Lesson Two



The graphic to the left labeled fingering is a link. Click on it and another window will open containing a fingering chart. This graphic will appear now on lesson pages so that you can refer to it as needed. The fingering presented is modern and covers a range of two octaves. Recorder fingering has changed over the years with the development of the instrument and there are some variations. If you are interested in further pursuing this topic I refer you to David Green's article on his most excellent website The Antique Sound Workshop.

To the right is an enlarged fingering diagram. In the early lessons these fingering diagrams will accompany the scales to assist you. Black indicates covered holes and white indicates uncovered holes. A pinched hole (always the left hand thumb) is half covered. This website will at all times address both soprano and alto recorders. Both instruments are fingered the same, but are tuned differently. The lowest note (all holes covered) of the soprano recorder is "c" while the lowest note of the alto recorder is "f." You will begin by learning to play the scale as do all beginning musicians.

Most of the notes in the lower octave of your recorder are easy to play. The lowest pitch however, "c" / "f" can be difficult. Any leaks (partially covered holes) will produce failure. It is also easy to overblow this lowest pitch. Try it, when you succeed in sounding "c" / "f" increase the air pressure until the note jumps an octave. Because the low note is most difficult, let's learn our scale backwards from the top.

Don't be confused by the notation between the descant and treble recorders. The notation would seem to suggest that the treble (alto) recorder is higher pitched than the descant (soprano) recorder. In fact the treble recorder is pitched one half octave lower than the descant. It's simply easier and conventional to write notation for both recorders so that the lower octave notes are on the treble clef staff. To show the proper pitch relationship between the two instruments we would have to begin the descant scale on "c" in the second space from the top of the staff. This would require the entire second octave to be written using lines above the staff.

Take your time and learn to play the scale. When you've mastered the low notes, practice playing the scale up and down over and over.

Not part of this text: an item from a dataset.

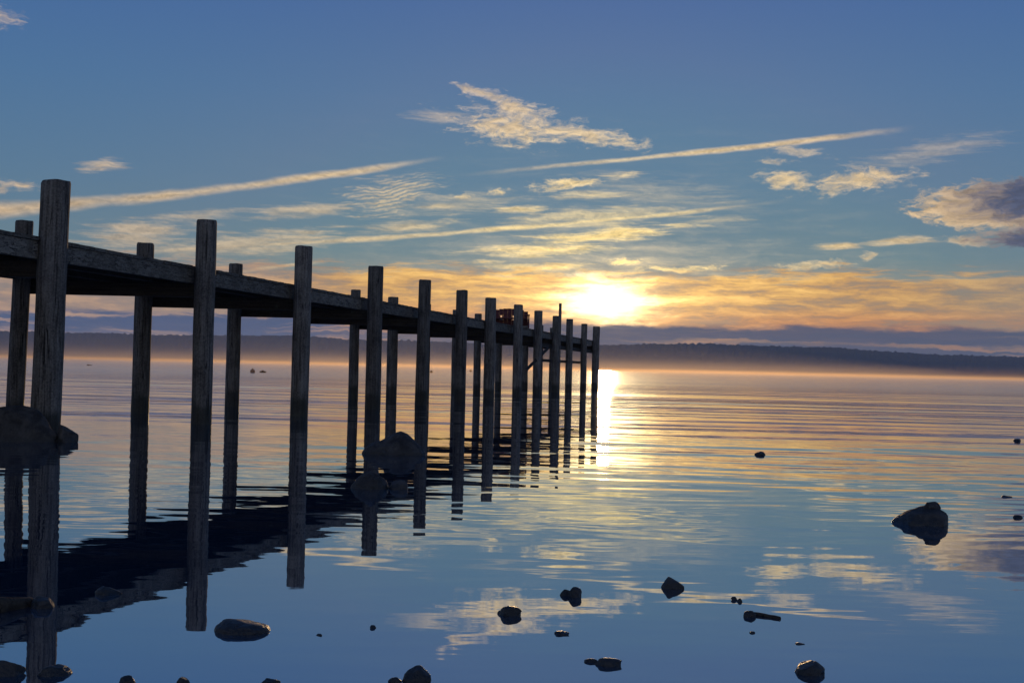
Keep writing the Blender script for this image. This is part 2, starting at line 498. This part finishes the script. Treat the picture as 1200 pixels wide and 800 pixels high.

Try hard to keep saliva out of the recorder. As much as possible keep your lips dry. The inside of the recorder will still get wet. Your breath is warm and moist and moisture will condense on the inside of the recorder. If you are playing the recorder in a cool dry place, try warming it before you play it. Hold the mouthpiece end under your arm for a few minutes. In twenty to thirty minutes of playing, the moisture build-up in your recorder may begin to effect it's sound and your ability to play the lowest and hightest pitches. You can cover the labium opening (whistle) in the mouthpiece with your hand and suck sharply to pull moisture out of the mouthpiece. Do not get in the habit of doing this repeatedly if your instrument is made of wood. If your recorder is wood you can damage it by overplaying it and getting it too wet. The Von Huene Workshop makes, sells and services the best wood instruments available and maintains a very helpful website with a detailed section on the care and maintenance of wood recorders. Be sure and read it and send the nice folks there a thank you note: Von Huene Workshop. When you're ready to head out on the concert tour you can order one of their recorders.

Serious recorder players typically have more than one instrument so that they can practice longer. Both instruments need not be of the same quality -- a plastic recorder will serve as a practice instrument; Yamaha makes a good inexpensive plastic recorder that is ideal as a second practice instrument.